In an article in In Brief entitled Contract Lawyers: Independent Contractors or Employees?, authors Lisa C. Brown and Jim W. Vogele give some excellent advice about steps a firm can take to ensure that a lawyer it hires as a freelance attorney is, in fact, an independent contractor, rather than an employee. However, a firm following Brown and Vogele’s instruction that “[t]he firm must bill for the work of the contractor as a vendor, not as an employee” may find itself in ethical hot water.
No Oregon ethics opinion directly addresses the numerous ethical issues that arise when a firm hires a freelance lawyer. However, Oregon’s Rules of Professional Conduct are similar to the ABA’s Model Rules of Professional Conduct. As I’ve previously explained, in Formal Ops. 00-420 and 08-451, the ABA’s Standing Committee on Ethics and Professional Responsibility concluded that: (1) a law firm that engages a freelance lawyer may add a surcharge to the fee it pays to the freelance lawyer, provided the total charge represents a reasonable fee for the services provided to the client; and (2) the hiring firm is not obligated to inform the client how much the firm is paying the freelance lawyer. However, no markup is permitted if the firm decides to pass the cost of hiring a contract lawyer through to the client as a disbursement: a markup is permitted only if the freelance lawyer’s services are billed as a legal fee.
Returning to Brown and Vogele’s advice, in my experience, law firm bills generally classify billing entries as either fees or disbursements.
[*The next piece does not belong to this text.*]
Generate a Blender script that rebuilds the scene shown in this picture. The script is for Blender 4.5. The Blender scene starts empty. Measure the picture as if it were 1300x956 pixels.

Further, charges from vendors are reflected on the bill as disbursements, not as fees. Thus, a firm that bills for the work of a freelance lawyer as a vendor (as Brown and Vogele advise) is likely to bill for the freelance lawyer’s work in the “disbursements” portion of the bill. Under those circumstances, the firm may not mark up the freelance lawyer’s fee.
Furthermore, as Brown and Vogele note, the various state and federal agencies that audit working relationships to determine whether a worker is an independent contractor or an employee use different tests, most of which look to multiple factors. Brief analysis shows that none of the tests Brown and Vogele reference look to the manner in which a worker’s services are billed to clients. See Employer’s Supplemental Tax Guide (IRS); State Agency Criteria for Independent Contractors (chart).
Thus, because: (1) a firm that bills for a freelance lawyer’s work in the same manner it bills for work performed by other vendors (i.e., as a disbursement) may not mark up the freelance lawyer’s fee; and (2) the manner in which a worker’s services are billed to clients is irrelevant to whether a freelance lawyer is properly classified as an employer or independent contractor, Oregon lawyers should not follow Brown and Vogele’s advice to bill for a freelance lawyer’s work in the same manner it bills for work performed by other vendors.